Stored records
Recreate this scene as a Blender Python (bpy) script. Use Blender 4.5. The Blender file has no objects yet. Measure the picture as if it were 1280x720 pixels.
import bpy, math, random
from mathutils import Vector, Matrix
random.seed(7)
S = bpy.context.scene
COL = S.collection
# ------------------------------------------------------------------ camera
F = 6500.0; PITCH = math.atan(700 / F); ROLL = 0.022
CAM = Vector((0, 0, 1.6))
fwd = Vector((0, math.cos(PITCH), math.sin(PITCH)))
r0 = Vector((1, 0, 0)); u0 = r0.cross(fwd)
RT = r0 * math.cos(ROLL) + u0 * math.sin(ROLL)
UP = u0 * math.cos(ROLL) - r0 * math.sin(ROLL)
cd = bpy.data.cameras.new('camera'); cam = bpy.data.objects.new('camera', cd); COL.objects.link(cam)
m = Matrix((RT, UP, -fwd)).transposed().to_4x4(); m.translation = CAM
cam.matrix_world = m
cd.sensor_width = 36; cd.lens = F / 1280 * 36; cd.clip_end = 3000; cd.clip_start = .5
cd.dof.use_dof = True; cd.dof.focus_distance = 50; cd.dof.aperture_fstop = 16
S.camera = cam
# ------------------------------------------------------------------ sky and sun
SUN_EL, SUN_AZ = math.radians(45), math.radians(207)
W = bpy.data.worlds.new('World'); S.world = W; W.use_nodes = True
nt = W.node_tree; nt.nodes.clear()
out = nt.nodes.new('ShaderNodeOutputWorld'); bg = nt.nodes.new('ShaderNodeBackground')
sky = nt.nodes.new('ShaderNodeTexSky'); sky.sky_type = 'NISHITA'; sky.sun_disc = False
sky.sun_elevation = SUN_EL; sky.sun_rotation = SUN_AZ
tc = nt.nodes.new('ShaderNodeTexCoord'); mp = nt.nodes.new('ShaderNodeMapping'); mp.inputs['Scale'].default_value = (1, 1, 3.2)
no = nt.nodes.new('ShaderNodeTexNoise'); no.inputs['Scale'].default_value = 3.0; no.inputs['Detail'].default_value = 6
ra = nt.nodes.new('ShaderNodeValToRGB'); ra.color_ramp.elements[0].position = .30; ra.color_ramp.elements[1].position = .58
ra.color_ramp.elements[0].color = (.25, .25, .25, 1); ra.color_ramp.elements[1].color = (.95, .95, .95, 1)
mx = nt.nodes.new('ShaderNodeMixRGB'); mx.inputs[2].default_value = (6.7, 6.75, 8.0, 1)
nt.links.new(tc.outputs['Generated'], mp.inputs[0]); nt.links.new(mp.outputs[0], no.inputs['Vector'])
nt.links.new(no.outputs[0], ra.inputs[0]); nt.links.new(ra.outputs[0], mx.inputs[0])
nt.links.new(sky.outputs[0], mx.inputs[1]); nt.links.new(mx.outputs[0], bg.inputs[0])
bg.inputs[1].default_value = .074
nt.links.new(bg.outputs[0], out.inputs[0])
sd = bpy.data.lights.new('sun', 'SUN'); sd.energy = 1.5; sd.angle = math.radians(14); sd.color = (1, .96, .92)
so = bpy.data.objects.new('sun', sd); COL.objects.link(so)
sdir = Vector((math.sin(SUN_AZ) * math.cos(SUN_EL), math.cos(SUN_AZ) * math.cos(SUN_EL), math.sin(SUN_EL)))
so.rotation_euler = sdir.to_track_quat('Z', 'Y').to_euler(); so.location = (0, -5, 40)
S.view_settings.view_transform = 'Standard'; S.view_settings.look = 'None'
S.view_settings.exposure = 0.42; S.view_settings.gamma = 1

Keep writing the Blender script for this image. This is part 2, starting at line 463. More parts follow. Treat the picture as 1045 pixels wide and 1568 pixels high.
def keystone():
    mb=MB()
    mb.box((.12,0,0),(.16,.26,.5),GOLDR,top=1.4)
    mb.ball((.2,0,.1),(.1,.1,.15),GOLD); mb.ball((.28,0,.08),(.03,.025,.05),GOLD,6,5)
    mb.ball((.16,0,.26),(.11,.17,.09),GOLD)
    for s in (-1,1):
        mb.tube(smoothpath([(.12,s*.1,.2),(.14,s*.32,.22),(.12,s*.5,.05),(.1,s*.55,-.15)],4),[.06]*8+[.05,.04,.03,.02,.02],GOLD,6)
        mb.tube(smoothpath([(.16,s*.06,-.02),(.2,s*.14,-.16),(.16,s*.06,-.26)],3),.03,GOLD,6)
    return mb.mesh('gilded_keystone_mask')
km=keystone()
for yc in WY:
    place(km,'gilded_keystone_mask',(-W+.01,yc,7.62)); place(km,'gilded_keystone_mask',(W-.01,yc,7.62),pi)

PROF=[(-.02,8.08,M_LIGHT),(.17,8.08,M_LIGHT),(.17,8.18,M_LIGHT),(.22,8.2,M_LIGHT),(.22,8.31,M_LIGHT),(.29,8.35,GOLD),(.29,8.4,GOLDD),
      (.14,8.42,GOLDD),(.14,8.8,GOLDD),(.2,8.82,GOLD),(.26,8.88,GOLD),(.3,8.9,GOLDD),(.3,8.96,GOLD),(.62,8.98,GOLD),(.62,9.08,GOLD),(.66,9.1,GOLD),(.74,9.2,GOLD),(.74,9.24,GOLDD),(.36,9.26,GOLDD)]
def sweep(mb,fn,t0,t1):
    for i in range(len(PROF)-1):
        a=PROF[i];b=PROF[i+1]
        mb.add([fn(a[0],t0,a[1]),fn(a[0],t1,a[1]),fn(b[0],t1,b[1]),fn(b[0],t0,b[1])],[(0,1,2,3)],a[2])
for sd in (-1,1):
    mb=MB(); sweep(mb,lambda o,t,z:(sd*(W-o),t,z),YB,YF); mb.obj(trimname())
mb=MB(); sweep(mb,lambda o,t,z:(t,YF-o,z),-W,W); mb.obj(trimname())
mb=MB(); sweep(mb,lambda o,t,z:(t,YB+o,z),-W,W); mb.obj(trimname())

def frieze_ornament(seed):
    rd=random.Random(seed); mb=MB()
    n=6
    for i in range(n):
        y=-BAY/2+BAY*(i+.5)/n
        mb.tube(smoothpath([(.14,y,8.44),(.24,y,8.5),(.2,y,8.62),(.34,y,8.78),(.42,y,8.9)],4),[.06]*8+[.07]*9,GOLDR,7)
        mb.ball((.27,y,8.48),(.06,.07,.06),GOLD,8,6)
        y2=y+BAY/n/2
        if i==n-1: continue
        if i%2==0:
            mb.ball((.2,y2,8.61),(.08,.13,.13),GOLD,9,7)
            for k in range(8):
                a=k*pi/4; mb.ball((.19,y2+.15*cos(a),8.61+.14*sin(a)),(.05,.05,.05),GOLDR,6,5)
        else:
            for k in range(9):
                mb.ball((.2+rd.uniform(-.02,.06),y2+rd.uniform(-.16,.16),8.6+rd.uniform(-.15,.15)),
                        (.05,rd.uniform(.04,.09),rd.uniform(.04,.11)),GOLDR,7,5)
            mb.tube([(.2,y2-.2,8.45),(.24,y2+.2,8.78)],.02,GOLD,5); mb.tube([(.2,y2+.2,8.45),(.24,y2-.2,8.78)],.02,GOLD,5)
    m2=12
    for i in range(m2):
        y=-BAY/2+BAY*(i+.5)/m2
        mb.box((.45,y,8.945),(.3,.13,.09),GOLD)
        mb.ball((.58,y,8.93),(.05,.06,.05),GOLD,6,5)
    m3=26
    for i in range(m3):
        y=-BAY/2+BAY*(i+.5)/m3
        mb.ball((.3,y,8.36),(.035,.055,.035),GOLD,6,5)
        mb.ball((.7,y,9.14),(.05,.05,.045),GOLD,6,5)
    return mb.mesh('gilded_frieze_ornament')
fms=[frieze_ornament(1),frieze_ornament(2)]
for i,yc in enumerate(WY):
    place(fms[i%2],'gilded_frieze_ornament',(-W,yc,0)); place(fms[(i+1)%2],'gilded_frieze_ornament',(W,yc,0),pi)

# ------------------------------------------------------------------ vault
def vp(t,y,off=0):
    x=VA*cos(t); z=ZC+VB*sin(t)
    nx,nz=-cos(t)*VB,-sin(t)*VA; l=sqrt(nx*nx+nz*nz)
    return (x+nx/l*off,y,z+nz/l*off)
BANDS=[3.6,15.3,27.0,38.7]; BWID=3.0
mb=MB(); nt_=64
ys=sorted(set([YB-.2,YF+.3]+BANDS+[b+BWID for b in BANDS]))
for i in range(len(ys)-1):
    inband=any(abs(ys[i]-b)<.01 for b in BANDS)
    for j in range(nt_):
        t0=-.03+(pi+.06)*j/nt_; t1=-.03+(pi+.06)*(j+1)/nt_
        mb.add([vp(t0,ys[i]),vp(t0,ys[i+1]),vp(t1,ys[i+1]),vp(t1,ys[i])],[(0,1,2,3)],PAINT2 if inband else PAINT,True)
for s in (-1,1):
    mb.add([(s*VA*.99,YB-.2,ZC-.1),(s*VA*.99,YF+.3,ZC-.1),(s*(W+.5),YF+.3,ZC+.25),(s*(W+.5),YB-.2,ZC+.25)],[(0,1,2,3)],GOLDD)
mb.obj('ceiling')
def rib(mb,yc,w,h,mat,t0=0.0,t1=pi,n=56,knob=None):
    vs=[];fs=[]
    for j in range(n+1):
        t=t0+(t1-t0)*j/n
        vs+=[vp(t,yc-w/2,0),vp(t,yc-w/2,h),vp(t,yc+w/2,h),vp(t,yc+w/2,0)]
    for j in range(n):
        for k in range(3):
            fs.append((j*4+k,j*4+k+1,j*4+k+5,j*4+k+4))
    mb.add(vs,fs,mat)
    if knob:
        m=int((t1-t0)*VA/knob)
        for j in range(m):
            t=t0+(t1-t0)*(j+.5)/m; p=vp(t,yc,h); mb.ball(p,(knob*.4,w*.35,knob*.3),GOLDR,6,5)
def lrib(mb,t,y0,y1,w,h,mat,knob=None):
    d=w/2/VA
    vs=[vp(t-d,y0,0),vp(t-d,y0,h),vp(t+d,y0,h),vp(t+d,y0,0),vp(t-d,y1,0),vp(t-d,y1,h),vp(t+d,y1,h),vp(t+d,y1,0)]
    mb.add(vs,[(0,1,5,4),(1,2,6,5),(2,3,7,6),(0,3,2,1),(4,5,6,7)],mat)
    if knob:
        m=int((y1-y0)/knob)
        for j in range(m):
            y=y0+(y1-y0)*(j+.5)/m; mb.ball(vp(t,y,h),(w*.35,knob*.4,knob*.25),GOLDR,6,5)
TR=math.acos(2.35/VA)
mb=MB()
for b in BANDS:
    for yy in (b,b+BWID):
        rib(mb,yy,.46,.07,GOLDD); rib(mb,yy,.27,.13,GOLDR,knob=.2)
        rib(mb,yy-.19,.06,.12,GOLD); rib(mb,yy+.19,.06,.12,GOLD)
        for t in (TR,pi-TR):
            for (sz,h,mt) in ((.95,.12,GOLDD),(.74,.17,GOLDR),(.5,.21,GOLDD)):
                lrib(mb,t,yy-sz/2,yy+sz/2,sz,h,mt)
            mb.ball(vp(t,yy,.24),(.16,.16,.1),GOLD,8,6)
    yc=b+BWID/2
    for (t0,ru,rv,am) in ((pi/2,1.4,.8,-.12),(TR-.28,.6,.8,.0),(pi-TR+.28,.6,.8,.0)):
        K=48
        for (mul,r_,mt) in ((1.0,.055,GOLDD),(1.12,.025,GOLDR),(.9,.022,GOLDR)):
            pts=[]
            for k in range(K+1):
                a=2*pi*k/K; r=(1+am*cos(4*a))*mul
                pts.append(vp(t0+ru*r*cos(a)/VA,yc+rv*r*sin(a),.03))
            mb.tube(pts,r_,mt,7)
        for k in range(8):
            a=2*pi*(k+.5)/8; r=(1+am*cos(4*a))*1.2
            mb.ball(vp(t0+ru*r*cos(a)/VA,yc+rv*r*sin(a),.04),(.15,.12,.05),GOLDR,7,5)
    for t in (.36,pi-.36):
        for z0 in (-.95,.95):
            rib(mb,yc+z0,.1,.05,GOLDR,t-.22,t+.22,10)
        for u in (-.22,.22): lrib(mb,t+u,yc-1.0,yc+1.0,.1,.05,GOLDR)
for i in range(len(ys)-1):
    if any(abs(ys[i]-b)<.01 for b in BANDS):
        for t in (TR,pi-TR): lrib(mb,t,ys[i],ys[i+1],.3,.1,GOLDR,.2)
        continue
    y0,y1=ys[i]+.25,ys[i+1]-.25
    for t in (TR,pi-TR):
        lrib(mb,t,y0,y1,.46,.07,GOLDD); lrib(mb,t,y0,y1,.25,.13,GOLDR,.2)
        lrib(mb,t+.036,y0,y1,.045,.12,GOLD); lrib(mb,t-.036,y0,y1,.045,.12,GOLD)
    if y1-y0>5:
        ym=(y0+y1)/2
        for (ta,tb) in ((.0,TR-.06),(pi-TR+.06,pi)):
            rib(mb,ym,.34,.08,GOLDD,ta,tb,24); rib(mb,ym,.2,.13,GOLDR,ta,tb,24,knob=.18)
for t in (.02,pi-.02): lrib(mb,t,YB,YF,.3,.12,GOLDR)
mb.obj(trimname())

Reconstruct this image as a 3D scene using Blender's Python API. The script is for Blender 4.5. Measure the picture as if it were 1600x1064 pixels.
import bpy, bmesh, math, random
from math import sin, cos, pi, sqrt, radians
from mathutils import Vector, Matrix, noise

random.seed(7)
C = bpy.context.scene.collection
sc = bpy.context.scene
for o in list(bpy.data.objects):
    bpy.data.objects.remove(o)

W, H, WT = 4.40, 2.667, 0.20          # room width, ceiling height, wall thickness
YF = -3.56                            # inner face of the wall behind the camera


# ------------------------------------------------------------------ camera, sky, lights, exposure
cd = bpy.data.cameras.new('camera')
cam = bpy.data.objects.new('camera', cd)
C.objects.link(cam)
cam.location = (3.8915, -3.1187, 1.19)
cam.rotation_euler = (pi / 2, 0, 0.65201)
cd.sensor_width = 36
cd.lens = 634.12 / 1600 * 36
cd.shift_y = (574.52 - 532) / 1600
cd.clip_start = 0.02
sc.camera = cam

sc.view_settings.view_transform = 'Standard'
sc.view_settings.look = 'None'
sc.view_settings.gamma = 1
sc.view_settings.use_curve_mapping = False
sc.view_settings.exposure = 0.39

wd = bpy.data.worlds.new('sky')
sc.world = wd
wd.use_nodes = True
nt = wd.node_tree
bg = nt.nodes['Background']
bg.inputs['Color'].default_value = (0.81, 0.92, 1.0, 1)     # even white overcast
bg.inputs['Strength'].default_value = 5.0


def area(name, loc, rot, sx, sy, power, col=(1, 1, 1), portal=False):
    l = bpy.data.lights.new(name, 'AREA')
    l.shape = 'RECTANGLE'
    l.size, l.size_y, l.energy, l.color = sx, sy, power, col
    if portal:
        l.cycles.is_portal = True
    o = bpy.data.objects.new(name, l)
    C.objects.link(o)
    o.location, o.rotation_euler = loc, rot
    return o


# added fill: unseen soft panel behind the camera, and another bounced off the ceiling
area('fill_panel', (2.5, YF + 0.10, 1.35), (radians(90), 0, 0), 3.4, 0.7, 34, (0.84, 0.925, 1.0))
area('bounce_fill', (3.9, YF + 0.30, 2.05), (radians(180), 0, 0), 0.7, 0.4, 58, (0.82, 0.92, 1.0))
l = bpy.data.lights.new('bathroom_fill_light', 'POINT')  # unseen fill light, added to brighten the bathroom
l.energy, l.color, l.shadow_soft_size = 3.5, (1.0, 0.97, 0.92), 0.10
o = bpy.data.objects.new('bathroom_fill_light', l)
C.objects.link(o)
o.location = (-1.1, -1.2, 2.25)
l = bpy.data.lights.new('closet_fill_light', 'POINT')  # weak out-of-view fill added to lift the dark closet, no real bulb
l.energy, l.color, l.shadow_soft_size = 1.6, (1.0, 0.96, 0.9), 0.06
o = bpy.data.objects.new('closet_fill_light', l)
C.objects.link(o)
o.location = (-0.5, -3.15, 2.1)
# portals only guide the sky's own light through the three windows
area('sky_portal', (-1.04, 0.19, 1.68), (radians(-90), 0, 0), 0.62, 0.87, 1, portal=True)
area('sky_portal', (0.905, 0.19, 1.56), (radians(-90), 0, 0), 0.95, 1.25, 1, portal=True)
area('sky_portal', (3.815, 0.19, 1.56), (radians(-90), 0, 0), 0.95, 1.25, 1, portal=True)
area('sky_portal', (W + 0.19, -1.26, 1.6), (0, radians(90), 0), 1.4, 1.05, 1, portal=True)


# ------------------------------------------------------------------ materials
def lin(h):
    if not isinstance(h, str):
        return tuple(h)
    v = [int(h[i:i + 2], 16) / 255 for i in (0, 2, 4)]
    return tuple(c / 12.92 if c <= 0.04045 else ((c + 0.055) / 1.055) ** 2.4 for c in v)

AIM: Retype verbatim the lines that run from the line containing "Reconstruct this image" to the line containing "bpy.data.objects.remove(o)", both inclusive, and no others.

THE REPLY:
Reconstruct this image as a 3D scene using Blender's Python API. The script is for Blender 4.5. Measure the picture as if it were 1600x1064 pixels.
import bpy, bmesh, math, random
from math import sin, cos, pi, sqrt, radians
from mathutils import Vector, Matrix, noise

random.seed(7)
C = bpy.context.scene.collection
sc = bpy.context.scene
for o in list(bpy.data.objects):
    bpy.data.objects.remove(o)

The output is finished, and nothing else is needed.